Sabato XVII Settimana del Tempo Ordinario
Ger 26,11-16.24 Sal 68 Mt 14,1-12
Erode è re, padrone di molti sudditi. Eppure, è schiavo di sé stesso. Si tormenta, ma non riesce ad accogliere la voce della verità che parla dentro la sua coscienza e lo esorta a cambiare. Pur avendone stima, non accetta che Giovanni stia parlando alla sua vita. Non accetta la conversione che gli propone. Questo atteggiamento ci riguarda, quando anche noi sappiamo bene, in fondo, qual è la verità, ma non accettiamo la fatica di cambiare. Oppure siamo talmente condizionati dal giudizio altrui che preferiamo rimanere nella menzogna, piuttosto che fare brutte figure. Eppure, in Erode si era accesa una piccola fiammella di bene, di verità. Dice infatti l’evangelista Marco che considerava “il Battista uomo giusto e santo (…) e lo ascoltava volentieri”. Il problema è che il male conosce bene i nostri punti deboli, e agisce attraverso quelli. Erode è molto condizionato dal giudizio altrui. Infatti, a motivo del giuramento e dei commensali, si fa complice di un peccato orribile. Il Signore ci doni un cuore libero: che non solo si lasci attrarre sempre da ciò che è bello, buono, giusto. Ma che sappia rimanergli fedele… costi quel che costi.
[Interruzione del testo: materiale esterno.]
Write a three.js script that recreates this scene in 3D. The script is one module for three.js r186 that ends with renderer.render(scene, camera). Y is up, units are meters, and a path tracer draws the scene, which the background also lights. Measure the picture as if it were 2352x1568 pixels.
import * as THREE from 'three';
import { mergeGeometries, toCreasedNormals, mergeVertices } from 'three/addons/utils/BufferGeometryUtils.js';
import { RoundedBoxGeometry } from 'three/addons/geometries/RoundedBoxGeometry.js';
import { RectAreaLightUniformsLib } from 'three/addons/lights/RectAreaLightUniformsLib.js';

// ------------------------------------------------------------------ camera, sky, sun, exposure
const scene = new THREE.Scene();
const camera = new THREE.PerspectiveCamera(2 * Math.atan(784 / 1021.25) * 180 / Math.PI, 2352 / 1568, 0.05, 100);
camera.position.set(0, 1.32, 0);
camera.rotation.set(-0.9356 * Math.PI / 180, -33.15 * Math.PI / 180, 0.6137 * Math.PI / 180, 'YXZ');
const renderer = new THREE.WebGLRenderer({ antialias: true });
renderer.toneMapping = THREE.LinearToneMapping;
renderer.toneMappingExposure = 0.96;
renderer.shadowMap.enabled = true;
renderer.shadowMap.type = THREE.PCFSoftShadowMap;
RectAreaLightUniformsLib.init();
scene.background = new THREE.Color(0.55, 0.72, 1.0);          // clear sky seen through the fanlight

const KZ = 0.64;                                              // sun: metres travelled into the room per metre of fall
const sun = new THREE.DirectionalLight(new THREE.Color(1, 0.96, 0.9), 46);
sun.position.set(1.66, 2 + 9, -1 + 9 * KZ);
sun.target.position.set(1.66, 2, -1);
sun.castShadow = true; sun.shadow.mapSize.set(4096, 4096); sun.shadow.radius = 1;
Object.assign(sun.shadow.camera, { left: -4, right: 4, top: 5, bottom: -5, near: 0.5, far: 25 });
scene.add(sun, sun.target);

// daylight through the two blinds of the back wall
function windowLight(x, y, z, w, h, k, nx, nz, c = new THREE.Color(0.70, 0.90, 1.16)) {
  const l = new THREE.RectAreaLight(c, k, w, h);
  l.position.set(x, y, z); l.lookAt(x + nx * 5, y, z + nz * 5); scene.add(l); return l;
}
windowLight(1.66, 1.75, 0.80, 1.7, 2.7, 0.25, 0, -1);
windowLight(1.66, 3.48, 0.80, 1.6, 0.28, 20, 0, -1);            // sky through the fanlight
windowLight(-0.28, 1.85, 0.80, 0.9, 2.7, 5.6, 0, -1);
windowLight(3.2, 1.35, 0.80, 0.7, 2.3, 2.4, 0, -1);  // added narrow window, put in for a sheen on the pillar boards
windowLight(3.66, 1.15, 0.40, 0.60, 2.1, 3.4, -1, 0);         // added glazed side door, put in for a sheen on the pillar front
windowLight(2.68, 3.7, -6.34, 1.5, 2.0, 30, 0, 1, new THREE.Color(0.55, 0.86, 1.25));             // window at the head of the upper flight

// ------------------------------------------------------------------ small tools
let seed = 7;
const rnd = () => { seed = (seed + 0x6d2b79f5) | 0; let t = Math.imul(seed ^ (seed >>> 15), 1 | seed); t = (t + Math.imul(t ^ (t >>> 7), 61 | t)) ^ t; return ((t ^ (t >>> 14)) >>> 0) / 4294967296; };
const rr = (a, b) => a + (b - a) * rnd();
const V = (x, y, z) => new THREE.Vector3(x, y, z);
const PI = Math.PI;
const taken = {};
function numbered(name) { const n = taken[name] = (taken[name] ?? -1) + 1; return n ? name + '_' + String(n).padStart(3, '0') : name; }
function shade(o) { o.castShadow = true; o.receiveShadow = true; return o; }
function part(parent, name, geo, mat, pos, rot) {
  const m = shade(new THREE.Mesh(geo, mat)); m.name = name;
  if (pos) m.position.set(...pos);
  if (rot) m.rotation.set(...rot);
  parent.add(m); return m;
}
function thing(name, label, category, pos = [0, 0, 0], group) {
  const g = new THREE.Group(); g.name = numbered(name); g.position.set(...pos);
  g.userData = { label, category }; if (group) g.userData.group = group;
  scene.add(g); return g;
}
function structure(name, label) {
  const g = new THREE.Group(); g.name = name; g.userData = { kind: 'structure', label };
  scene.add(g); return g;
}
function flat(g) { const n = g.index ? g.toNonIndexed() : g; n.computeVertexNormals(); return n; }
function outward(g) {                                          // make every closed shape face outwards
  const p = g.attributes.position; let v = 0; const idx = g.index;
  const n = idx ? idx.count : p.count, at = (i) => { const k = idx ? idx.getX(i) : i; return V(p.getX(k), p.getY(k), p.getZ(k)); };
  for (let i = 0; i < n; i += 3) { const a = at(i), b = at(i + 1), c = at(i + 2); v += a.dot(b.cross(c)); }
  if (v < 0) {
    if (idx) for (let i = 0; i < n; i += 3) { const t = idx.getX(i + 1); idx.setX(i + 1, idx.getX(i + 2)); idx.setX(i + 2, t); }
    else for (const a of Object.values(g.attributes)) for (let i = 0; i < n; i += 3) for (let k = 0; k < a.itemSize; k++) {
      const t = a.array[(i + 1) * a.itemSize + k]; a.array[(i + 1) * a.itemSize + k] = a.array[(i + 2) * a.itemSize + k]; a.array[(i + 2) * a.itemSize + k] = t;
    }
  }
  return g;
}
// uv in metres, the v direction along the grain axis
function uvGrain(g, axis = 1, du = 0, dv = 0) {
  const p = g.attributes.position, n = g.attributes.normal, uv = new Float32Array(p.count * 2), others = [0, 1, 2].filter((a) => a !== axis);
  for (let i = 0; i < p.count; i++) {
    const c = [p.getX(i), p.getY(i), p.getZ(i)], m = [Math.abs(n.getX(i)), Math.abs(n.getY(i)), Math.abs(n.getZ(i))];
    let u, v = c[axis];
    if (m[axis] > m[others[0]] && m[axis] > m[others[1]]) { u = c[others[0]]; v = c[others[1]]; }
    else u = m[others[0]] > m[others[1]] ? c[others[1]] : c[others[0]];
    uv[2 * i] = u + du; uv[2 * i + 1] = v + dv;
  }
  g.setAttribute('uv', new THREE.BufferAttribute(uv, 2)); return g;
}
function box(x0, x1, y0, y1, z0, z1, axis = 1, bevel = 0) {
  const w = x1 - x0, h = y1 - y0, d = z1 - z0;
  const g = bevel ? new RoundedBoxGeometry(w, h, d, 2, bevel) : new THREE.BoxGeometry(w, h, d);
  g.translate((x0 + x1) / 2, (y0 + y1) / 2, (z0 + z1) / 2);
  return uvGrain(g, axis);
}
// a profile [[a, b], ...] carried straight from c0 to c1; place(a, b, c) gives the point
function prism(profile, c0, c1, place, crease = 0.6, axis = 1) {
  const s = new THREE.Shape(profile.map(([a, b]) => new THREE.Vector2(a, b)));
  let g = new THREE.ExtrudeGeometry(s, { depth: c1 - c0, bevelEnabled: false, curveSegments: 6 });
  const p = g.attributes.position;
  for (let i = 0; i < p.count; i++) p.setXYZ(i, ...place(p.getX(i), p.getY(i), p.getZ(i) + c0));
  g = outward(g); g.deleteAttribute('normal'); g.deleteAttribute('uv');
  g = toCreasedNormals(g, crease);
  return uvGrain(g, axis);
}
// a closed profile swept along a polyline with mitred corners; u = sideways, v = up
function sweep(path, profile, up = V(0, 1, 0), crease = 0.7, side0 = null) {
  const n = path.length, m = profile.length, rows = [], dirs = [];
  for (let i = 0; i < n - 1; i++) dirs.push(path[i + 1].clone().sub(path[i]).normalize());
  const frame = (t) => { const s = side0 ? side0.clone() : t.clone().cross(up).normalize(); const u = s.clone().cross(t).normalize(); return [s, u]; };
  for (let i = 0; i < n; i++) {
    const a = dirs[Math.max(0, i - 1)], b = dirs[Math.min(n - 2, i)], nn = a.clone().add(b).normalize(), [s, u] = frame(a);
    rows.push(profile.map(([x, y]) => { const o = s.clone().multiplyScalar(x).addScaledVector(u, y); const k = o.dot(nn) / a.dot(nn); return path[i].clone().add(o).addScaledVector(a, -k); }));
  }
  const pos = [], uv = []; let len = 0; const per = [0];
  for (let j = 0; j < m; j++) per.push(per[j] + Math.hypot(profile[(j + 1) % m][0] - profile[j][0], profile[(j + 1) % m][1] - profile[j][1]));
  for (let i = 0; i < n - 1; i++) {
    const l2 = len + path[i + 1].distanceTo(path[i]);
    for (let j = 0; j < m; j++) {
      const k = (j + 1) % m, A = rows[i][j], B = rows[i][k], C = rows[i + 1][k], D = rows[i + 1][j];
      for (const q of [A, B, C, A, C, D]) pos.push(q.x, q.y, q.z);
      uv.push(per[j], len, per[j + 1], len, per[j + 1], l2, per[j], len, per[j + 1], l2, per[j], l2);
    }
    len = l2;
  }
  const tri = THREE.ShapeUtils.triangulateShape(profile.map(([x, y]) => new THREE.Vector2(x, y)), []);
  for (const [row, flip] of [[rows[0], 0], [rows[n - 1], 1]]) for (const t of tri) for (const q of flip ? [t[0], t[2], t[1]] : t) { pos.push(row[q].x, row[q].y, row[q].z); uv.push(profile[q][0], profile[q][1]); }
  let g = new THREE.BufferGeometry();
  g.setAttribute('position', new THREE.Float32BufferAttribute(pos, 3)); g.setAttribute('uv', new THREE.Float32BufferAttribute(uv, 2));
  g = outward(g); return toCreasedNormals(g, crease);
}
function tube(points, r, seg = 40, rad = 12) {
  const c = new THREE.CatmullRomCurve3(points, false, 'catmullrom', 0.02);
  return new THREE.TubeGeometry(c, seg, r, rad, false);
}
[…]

“Signore, che io sia liberato dai miei nemici e dalle acque profonde.
L’abisso non mi sommerga, la tua salvezza mi ponga al sicuro”.
Dalla seconda lettera ai custodi [FF 46]
Sappiate che ci sono delle realtà che, davanti al Signore sono altissime e sublimi, ma a volte sono reputate dagli uomini vili e spregevoli; mentre altre, ritenute care e nobili tra gli uomini, sono invece ritenute vilissime e spregevoli al cospetto di Dio.